Again, this isn’t an argument against using AI, I use it every day in development and research. But there’s a difference between using a gym machine and having someone carry you everywhere. One builds strength overtime, the other slowly makes your legs useless.
The question worth asking is: which cognitive muscles are you still choosing to exercise?
References
- Patterson, D. et al. (2021). Carbon and the Wide Net: Measuring the Carbon Intensity of Machine Learning. arXiv:2104.10350.
- Bhaskaran, M., & Bhaskaran, V. (2020). Synaptic plasticity and learning: A review. Frontiers in Cellular Neuroscience, 14.
- Yonelinas, A. P. (2020). The capacity of human memory: Is there any limit to human memory? ResearchGate.
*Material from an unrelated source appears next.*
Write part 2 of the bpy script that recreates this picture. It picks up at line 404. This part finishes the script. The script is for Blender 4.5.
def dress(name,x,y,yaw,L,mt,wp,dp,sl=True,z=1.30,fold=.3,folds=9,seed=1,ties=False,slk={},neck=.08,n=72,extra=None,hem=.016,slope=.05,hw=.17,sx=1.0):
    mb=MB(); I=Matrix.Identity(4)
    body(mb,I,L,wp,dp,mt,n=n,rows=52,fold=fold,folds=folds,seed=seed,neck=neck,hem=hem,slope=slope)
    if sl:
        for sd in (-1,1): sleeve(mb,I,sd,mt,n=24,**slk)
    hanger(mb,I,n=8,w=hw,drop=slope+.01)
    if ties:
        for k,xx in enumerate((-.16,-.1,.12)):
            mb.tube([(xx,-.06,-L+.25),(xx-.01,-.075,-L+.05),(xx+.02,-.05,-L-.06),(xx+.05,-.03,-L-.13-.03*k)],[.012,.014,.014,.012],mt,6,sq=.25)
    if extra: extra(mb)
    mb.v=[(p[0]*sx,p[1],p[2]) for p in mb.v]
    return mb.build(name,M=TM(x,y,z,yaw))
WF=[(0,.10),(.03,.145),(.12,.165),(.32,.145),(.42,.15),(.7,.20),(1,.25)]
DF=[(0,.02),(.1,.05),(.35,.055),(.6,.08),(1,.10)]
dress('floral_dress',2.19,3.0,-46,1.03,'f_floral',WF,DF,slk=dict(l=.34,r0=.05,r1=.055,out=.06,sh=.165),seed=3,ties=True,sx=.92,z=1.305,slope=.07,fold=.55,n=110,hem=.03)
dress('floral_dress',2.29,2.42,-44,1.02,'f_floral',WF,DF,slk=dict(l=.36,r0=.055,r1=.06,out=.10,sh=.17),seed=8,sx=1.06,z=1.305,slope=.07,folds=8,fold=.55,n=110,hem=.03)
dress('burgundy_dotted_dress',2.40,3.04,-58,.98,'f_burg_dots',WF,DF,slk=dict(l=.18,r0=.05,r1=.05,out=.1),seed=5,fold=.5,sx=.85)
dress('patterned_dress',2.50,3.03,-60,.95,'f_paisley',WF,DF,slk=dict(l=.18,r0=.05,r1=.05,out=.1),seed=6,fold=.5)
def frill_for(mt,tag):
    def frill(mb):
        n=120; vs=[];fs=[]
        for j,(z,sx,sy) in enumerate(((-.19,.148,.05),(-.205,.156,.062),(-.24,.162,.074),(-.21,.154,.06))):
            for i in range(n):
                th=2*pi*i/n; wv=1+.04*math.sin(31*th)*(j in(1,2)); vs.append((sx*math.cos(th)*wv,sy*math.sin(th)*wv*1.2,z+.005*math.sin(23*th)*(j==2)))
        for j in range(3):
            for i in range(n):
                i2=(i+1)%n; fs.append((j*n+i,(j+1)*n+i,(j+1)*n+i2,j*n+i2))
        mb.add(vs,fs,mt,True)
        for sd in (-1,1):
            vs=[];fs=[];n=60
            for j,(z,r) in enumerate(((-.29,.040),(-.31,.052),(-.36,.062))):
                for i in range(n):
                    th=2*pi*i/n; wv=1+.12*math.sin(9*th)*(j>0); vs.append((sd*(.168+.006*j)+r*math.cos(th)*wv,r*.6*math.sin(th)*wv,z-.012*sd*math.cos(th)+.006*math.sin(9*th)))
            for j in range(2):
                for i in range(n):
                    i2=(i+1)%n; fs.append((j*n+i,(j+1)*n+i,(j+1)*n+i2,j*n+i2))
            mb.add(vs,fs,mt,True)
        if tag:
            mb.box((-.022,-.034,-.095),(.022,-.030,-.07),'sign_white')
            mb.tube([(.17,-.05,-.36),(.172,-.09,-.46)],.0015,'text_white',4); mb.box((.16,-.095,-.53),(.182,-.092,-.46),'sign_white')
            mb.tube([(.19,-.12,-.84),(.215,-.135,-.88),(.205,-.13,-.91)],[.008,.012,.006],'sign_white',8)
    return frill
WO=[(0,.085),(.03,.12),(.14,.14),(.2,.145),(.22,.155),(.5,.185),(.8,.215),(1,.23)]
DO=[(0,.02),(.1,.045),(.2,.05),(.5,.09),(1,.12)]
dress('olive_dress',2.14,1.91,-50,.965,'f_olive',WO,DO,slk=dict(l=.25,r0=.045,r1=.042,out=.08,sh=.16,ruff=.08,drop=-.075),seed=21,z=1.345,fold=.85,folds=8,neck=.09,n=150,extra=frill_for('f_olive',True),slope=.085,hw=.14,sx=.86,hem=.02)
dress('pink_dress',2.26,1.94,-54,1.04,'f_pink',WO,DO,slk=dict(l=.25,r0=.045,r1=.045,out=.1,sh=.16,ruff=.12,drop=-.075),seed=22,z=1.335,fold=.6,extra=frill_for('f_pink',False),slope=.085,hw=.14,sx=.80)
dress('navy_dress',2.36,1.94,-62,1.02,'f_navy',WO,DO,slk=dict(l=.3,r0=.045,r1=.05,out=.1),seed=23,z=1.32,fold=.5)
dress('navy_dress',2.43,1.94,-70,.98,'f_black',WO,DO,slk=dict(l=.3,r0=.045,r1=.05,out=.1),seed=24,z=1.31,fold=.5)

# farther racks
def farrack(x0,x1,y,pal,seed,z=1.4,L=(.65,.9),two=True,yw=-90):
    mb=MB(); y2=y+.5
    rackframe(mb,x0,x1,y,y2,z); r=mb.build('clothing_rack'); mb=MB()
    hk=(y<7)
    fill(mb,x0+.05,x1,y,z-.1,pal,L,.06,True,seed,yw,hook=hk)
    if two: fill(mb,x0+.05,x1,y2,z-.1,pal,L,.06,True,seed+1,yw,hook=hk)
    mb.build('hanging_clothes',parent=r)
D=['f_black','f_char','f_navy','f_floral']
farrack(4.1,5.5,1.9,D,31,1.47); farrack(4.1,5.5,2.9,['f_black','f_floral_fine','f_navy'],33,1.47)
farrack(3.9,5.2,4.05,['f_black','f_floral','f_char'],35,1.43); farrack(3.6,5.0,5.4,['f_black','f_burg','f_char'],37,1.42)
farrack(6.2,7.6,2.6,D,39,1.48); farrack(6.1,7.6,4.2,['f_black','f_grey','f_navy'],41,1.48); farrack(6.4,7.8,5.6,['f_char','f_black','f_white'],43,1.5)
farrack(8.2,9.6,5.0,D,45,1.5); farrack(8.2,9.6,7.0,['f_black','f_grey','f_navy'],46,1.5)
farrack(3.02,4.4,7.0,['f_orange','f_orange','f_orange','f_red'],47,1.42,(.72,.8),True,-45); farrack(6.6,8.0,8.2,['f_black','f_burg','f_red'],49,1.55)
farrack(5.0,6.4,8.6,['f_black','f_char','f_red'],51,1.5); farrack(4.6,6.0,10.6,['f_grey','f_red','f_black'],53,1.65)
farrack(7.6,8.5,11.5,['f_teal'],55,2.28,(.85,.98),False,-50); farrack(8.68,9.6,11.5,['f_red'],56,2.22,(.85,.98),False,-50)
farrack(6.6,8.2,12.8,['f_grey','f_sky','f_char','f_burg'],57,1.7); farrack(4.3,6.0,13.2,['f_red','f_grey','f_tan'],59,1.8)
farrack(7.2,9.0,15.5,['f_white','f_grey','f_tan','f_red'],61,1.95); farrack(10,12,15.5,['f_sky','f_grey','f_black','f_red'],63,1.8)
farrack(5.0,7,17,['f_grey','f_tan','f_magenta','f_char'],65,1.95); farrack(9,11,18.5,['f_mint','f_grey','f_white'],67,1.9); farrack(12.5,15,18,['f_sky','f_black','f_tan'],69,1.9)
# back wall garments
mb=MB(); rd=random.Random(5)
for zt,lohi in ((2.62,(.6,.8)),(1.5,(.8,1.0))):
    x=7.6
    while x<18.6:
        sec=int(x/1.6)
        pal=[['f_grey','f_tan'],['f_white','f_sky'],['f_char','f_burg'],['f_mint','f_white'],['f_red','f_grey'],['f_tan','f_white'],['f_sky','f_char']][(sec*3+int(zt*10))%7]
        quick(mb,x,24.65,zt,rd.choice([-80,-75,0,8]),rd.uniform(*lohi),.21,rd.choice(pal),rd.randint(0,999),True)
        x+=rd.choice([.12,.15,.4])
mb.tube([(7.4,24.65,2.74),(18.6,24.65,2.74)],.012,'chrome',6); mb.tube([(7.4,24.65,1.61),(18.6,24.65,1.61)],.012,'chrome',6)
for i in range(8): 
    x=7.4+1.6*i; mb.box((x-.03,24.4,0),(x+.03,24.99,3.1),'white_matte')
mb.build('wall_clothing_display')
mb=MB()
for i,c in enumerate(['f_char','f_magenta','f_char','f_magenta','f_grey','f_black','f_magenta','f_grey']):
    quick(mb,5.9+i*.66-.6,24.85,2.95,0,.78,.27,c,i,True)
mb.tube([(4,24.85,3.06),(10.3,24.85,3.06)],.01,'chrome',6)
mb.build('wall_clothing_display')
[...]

- Merzenich, M. (2013). Soft-Wired: How the New Science of Brain Plasticity Can Change Your Life. Parnassus Publishing.
- Moravec, H. (1988). Mind Children: The Future of Robot and Human Intelligence. Harvard University Press.
- Lake, B. M., Salakhutdinov, R., & Tenenbaum, J. B. (2015). Human-level concept learning through probabilistic program induction. Science, 350(6266), 1332–1338.
- Risko, E. F., & Gilbert, S. J. (2016). Cognitive offloading. Trends in Cognitive Sciences, 20(9), 676–688.
- Logg, J. M., Minson, J. A., & Moore, D. A. (2019). Algorithm appreciation: People prefer algorithmic to human judgment. Organizational Behavior and Human Decision Processes, 151, 90–103.
- Bender, E. M. et al. (2021). On the Dangers of Stochastic Parrots: Can Language Models Be Too Big? FAccT ‘21.